-------- Collected data --------
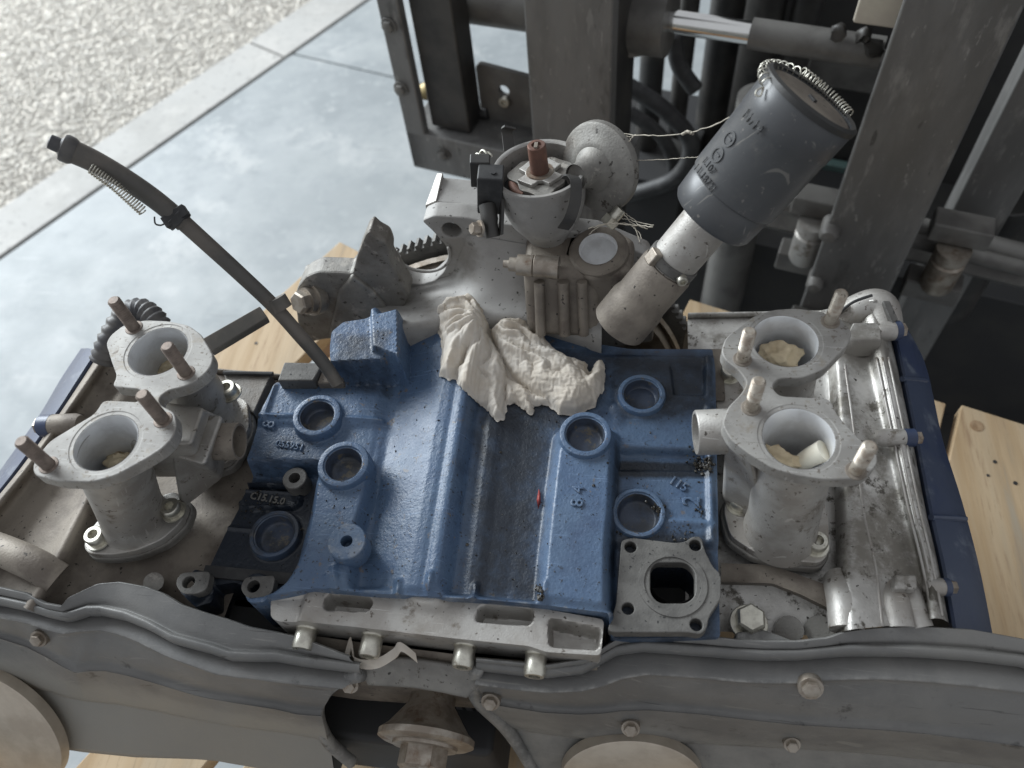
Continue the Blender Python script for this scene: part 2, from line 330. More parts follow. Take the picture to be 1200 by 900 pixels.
m_kerb = material('kerb_concrete', (.36, .355, .34), (.31, .305, .29), .75, 0, 6, bump=.3, bscale=90, extra=[(3, .5, .7, (.41, .40, .38)), (50, .62, .70, (.25, .245, .235))])
m_yard = material('pebble_matrix', (.50, .47, .42), (.42, .395, .35), .9, 0, 60, bump=.5, bscale=150)
m_pebble = material('pebbles', (.47, .45, .41), (.33, .31, .275), .6, 0, 22, (.35, .65), bump=.2, bscale=300, extra=[(34, .58, .66, (.64, .615, .56))])
m_brass = material('yellow_clamp', (.45, .36, .18), (.36, .28, .13), .5, .4, 60, bump=.05)
m_rust = material('rusty_cam', (.17, .085, .06), (.12, .065, .05), .65, .3, 90, bump=.1)
m_grime = material('oily_grime', (.012, .011, .010), (.05, .042, .03), .3, 0, 400, bump=.6, bscale=900)
m_web = material('dusty_cobweb', (.50, .46, .38), (.40, .36, .30), .9, 0, 200, bump=0)
m_leaf = material('red_flake', (.30, .04, .03), (.2, .03, .03), .5, 0, 200, bump=.2)
m_print = material('black_print', (.008, .008, .009), (.01, .01, .01), .6, 0, 50, bump=0)
m_cream = material('cream_plastic', (.62, .58, .48), (.55, .5, .42), .5, 0, 20, bump=.05)
m_disc = material('brushed_disc', (.52, .46, .38), (.44, .38, .31), .42, .55, 40, bump=.05, extra=[(9, .5, .8, (.36, .31, .25))])
m_gasketside = material('dark_hose', (.05, .05, .055), (.09, .085, .08), .5, 0, 60, bump=.1)
m_teal = material('teal_panel', (.10, .16, .15), (.08, .13, .12), .5, 0, 10, bump=0)

# ------------------------------------------------------------------ setting: floor, kerb, yard
ZF = -1.0
def sheet(name, poly, z, mat, label, cat=None):
    mb = MB(); mb.add([(a, b, z) for a, b in poly], [tuple(range(len(poly)))]); o = build(mb, name, mat, smooth=0); o['kind'] = 'structure'; o['label'] = label; return o
e1, e2 = P(0, 245, ZF), P(365, 0, ZF); k1, k2 = P(0, 302, ZF), P(412, 0, ZF)
kd = unit(e2-e1)[:2]; kn = np.array([-kd[1], kd[0]])         # kn points to the yard
if kn[0] > 0: kn = -kn
eo = e1[:2]; ko = k1[:2]
def along(o, s, off): return (o[0]+kd[0]*s+kn[0]*off, o[1]+kd[1]*s+kn[1]*off)
wk = abs((eo-ko)@kn)
jx = (np.array(P(297, 52, ZF)[:2])-eo)@kd                      # joint across the kerb
def slab(name, polys, ztop, zbot, mat, label, piece=None):
    g = None
    mb = MB()
    for poly in polys: mb.hexa([(a, b, zbot) for a, b in poly], [(a, b, ztop) for a, b in poly])
    o = build(mb, name, mat, smooth=30, bevel=.004); o['kind'] = 'structure'; o['label'] = label; return o
sheet('ground', [(-8.4, -4.4), (5.4, -4.4), (5.4, 7.4), (-8.4, 7.4)], ZF-.05, m_yard, 'rough ground under the slabs')
# floor cast in bays, joints left open
j1a, j1b = P(297, 52, ZF), P(470, 92, ZF); jd = unit((j1b-j1a))[:2]; jn = np.array([-jd[1], jd[0]])
def jline(t, off): return (j1a[0]+jd[0]*t+jn[0]*off, j1a[1]+jd[1]*t+jn[1]*off)
ks = (np.array(k1[:2])-eo)@kn
A0 = along(eo, jx, ks-.006)
def kint(off):  # where the joint line meets the kerb
    o = np.array(jline(0, off)); t = ((np.array(A0)-o)@kn)/(jd@kn); return tuple(o+jd*t)
g = .003
bayA = [kint(-g), jline(9, -g), jline(9, -9), kint(-9)]
bayB = [kint(g), kint(9), jline(9, 9), jline(9, g)]
if jn@np.array([0, 1]) < 0: bayA, bayB = bayA, bayB
slab('concrete_floor', [bayA, bayB], ZF, ZF-.045, m_concrete, 'pale blue-grey trowelled concrete floor with an open joint')
slab('kerb_strip', [[along(eo, -6, -.004), along(eo, jx-.004, -.004), along(eo, jx-.004, ks+.002), along(eo, -6, ks+.002)],
                    [along(eo, jx+.004, -.004), along(eo, 9, -.004), along(eo, 9, ks+.002), along(eo, jx+.004, ks+.002)]], ZF+.004, ZF-.045, m_kerb, 'grey concrete edging strip between floor and pebble yard')
sheet('pebble_yard', [along(eo, -6, .012), along(eo, 9, .012), along(eo, 9, 8), along(eo, -6, 8)], ZF-.012, m_yard, 'exposed pebble concrete yard beyond the edging strip')
# exposed pebbles
mb = MB()
ico = bmesh.new(); bmesh.ops.create_icosphere(ico, subdivisions=1, radius=1); iv = np.array([v.co[:] for v in ico.verts]); ifc = [tuple(v.index for v in f.verts) for f in ico.faces]; ico.free()
vv = []; ff = []
cnt = 0
inv = lambda p: None
for k in range(150000):
    s = rng.uniform(-1.2, 3.0); off = rng.uniform(.02, 2.6); x, y = along(eo, s, off)
    q = M@np.array([x, y, ZF])+p0
    px, py = 600+F*q[0]/q[2], 450+F*q[1]/q[2]
    if px < -60 or px > 420 or py < -60 or py > 260: continue
    r = rng.uniform(.0032, .0078); a = rng.uniform(0, 6.28); sc = np.array([1, rng.uniform(.6, .95), rng.uniform(.35, .6)])*r
    p = iv*sc*(1+rng.uniform(-.12, .12, (len(iv), 1))); p = np.column_stack([p[:, 0]*math.cos(a)-p[:, 1]*math.sin(a), p[:, 0]*math.sin(a)+p[:, 1]*math.cos(a), p[:, 2]])
    o = len(vv); vv += (p+np.array([x, y, ZF-.011+rng.uniform(-.001, .0015)])).tolist(); ff += [tuple(i+o for i in f) for f in ifc]; cnt += 1
    if cnt > 27000: break
mb.add(vv, ff); o = build(mb, 'yard_pebbles', m_pebble, smooth=180, fixn=False); tag(o, 'pale rounded pebbles set in the yard surface', None, kind='stuff')
# low step of the yard in the far corner
st1, st2 = P(0, 42, ZF+.03), P(70, 0, ZF+.03)

# ------------------------------------------------------------------ pallet
pal = empty('pallet', (0, .1, -.42), 'pale pine pallet of rough boards carrying the engine', 'pallet')
ZP = -.28
def board(name, corners, ztop, thick, mat=m_wood):
    mb = MB(); mb.hexa([(a, b, ztop-thick) for a, b in corners], [(a, b, ztop) for a, b in corners])
    return build(mb, name, mat, pal, smooth=30, bevel=.0015)
def plank_line(o, ang, w, l0, l1, ztop=ZP, thick=.021):
    ld = np.array([math.sin(ang), math.cos(ang)]); wd = np.array([ld[1], -ld[0]]); o = np.array(o[:2])
    c = [o+ld*l0, o+ld*l0+wd*w, o+ld*l1+wd*w, o+ld*l1]; b = board('plank', c, ztop, thick); return b
a1 = P(255, 412, ZP); a2 = P(398, 283, ZP); angL = math.atan2(a2[0]-a1[0], a2[1]-a1[1]); LL = np.linalg.norm((a2-a1)[:2])
wdL = np.array([math.cos(angL), -math.sin(angL)])
plank_line(a1, angL, .098, -.62, LL)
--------
◆ Exercise objective ◆
Take the listing above and print it exactly, apart from the pictures.

◆ Output of the task ◆
Continue the Blender Python script for this scene: part 2, from line 330. More parts follow. Take the picture to be 1200 by 900 pixels.
m_kerb = material('kerb_concrete', (.36, .355, .34), (.31, .305, .29), .75, 0, 6, bump=.3, bscale=90, extra=[(3, .5, .7, (.41, .40, .38)), (50, .62, .70, (.25, .245, .235))])
m_yard = material('pebble_matrix', (.50, .47, .42), (.42, .395, .35), .9, 0, 60, bump=.5, bscale=150)
m_pebble = material('pebbles', (.47, .45, .41), (.33, .31, .275), .6, 0, 22, (.35, .65), bump=.2, bscale=300, extra=[(34, .58, .66, (.64, .615, .56))])
m_brass = material('yellow_clamp', (.45, .36, .18), (.36, .28, .13), .5, .4, 60, bump=.05)
m_rust = material('rusty_cam', (.17, .085, .06), (.12, .065, .05), .65, .3, 90, bump=.1)
m_grime = material('oily_grime', (.012, .011, .010), (.05, .042, .03), .3, 0, 400, bump=.6, bscale=900)
m_web = material('dusty_cobweb', (.50, .46, .38), (.40, .36, .30), .9, 0, 200, bump=0)
m_leaf = material('red_flake', (.30, .04, .03), (.2, .03, .03), .5, 0, 200, bump=.2)
m_print = material('black_print', (.008, .008, .009), (.01, .01, .01), .6, 0, 50, bump=0)
m_cream = material('cream_plastic', (.62, .58, .48), (.55, .5, .42), .5, 0, 20, bump=.05)
m_disc = material('brushed_disc', (.52, .46, .38), (.44, .38, .31), .42, .55, 40, bump=.05, extra=[(9, .5, .8, (.36, .31, .25))])
m_gasketside = material('dark_hose', (.05, .05, .055), (.09, .085, .08), .5, 0, 60, bump=.1)
m_teal = material('teal_panel', (.10, .16, .15), (.08, .13, .12), .5, 0, 10, bump=0)

# ------------------------------------------------------------------ setting: floor, kerb, yard
ZF = -1.0
def sheet(name, poly, z, mat, label, cat=None):
    mb = MB(); mb.add([(a, b, z) for a, b in poly], [tuple(range(len(poly)))]); o = build(mb, name, mat, smooth=0); o['kind'] = 'structure'; o['label'] = label; return o
e1, e2 = P(0, 245, ZF), P(365, 0, ZF); k1, k2 = P(0, 302, ZF), P(412, 0, ZF)
kd = unit(e2-e1)[:2]; kn = np.array([-kd[1], kd[0]])         # kn points to the yard
if kn[0] > 0: kn = -kn
eo = e1[:2]; ko = k1[:2]
def along(o, s, off): return (o[0]+kd[0]*s+kn[0]*off, o[1]+kd[1]*s+kn[1]*off)
wk = abs((eo-ko)@kn)
jx = (np.array(P(297, 52, ZF)[:2])-eo)@kd                      # joint across the kerb
def slab(name, polys, ztop, zbot, mat, label, piece=None):
    g = None
    mb = MB()
    for poly in polys: mb.hexa([(a, b, zbot) for a, b in poly], [(a, b, ztop) for a, b in poly])
    o = build(mb, name, mat, smooth=30, bevel=.004); o['kind'] = 'structure'; o['label'] = label; return o
sheet('ground', [(-8.4, -4.4), (5.4, -4.4), (5.4, 7.4), (-8.4, 7.4)], ZF-.05, m_yard, 'rough ground under the slabs')
# floor cast in bays, joints left open
j1a, j1b = P(297, 52, ZF), P(470, 92, ZF); jd = unit((j1b-j1a))[:2]; jn = np.array([-jd[1], jd[0]])
def jline(t, off): return (j1a[0]+jd[0]*t+jn[0]*off, j1a[1]+jd[1]*t+jn[1]*off)
ks = (np.array(k1[:2])-eo)@kn
A0 = along(eo, jx, ks-.006)
def kint(off):  # where the joint line meets the kerb
    o = np.array(jline(0, off)); t = ((np.array(A0)-o)@kn)/(jd@kn); return tuple(o+jd*t)
g = .003
bayA = [kint(-g), jline(9, -g), jline(9, -9), kint(-9)]
bayB = [kint(g), kint(9), jline(9, 9), jline(9, g)]
if jn@np.array([0, 1]) < 0: bayA, bayB = bayA, bayB
slab('concrete_floor', [bayA, bayB], ZF, ZF-.045, m_concrete, 'pale blue-grey trowelled concrete floor with an open joint')
slab('kerb_strip', [[along(eo, -6, -.004), along(eo, jx-.004, -.004), along(eo, jx-.004, ks+.002), along(eo, -6, ks+.002)],
                    [along(eo, jx+.004, -.004), along(eo, 9, -.004), along(eo, 9, ks+.002), along(eo, jx+.004, ks+.002)]], ZF+.004, ZF-.045, m_kerb, 'grey concrete edging strip between floor and pebble yard')
sheet('pebble_yard', [along(eo, -6, .012), along(eo, 9, .012), along(eo, 9, 8), along(eo, -6, 8)], ZF-.012, m_yard, 'exposed pebble concrete yard beyond the edging strip')
# exposed pebbles
mb = MB()
ico = bmesh.new(); bmesh.ops.create_icosphere(ico, subdivisions=1, radius=1); iv = np.array([v.co[:] for v in ico.verts]); ifc = [tuple(v.index for v in f.verts) for f in ico.faces]; ico.free()
vv = []; ff = []
cnt = 0
inv = lambda p: None
for k in range(150000):
    s = rng.uniform(-1.2, 3.0); off = rng.uniform(.02, 2.6); x, y = along(eo, s, off)
    q = M@np.array([x, y, ZF])+p0
    px, py = 600+F*q[0]/q[2], 450+F*q[1]/q[2]
    if px < -60 or px > 420 or py < -60 or py > 260: continue
    r = rng.uniform(.0032, .0078); a = rng.uniform(0, 6.28); sc = np.array([1, rng.uniform(.6, .95), rng.uniform(.35, .6)])*r
    p = iv*sc*(1+rng.uniform(-.12, .12, (len(iv), 1))); p = np.column_stack([p[:, 0]*math.cos(a)-p[:, 1]*math.sin(a), p[:, 0]*math.sin(a)+p[:, 1]*math.cos(a), p[:, 2]])
    o = len(vv); vv += (p+np.array([x, y, ZF-.011+rng.uniform(-.001, .0015)])).tolist(); ff += [tuple(i+o for i in f) for f in ifc]; cnt += 1
    if cnt > 27000: break
mb.add(vv, ff); o = build(mb, 'yard_pebbles', m_pebble, smooth=180, fixn=False); tag(o, 'pale rounded pebbles set in the yard surface', None, kind='stuff')
# low step of the yard in the far corner
st1, st2 = P(0, 42, ZF+.03), P(70, 0, ZF+.03)

# ------------------------------------------------------------------ pallet
pal = empty('pallet', (0, .1, -.42), 'pale pine pallet of rough boards carrying the engine', 'pallet')
ZP = -.28
def board(name, corners, ztop, thick, mat=m_wood):
    mb = MB(); mb.hexa([(a, b, ztop-thick) for a, b in corners], [(a, b, ztop) for a, b in corners])
    return build(mb, name, mat, pal, smooth=30, bevel=.0015)
def plank_line(o, ang, w, l0, l1, ztop=ZP, thick=.021):
    ld = np.array([math.sin(ang), math.cos(ang)]); wd = np.array([ld[1], -ld[0]]); o = np.array(o[:2])
    c = [o+ld*l0, o+ld*l0+wd*w, o+ld*l1+wd*w, o+ld*l1]; b = board('plank', c, ztop, thick); return b
a1 = P(255, 412, ZP); a2 = P(398, 283, ZP); angL = math.atan2(a2[0]-a1[0], a2[1]-a1[1]); LL = np.linalg.norm((a2-a1)[:2])
wdL = np.array([math.cos(angL), -math.sin(angL)])
plank_line(a1, angL, .098, -.62, LL)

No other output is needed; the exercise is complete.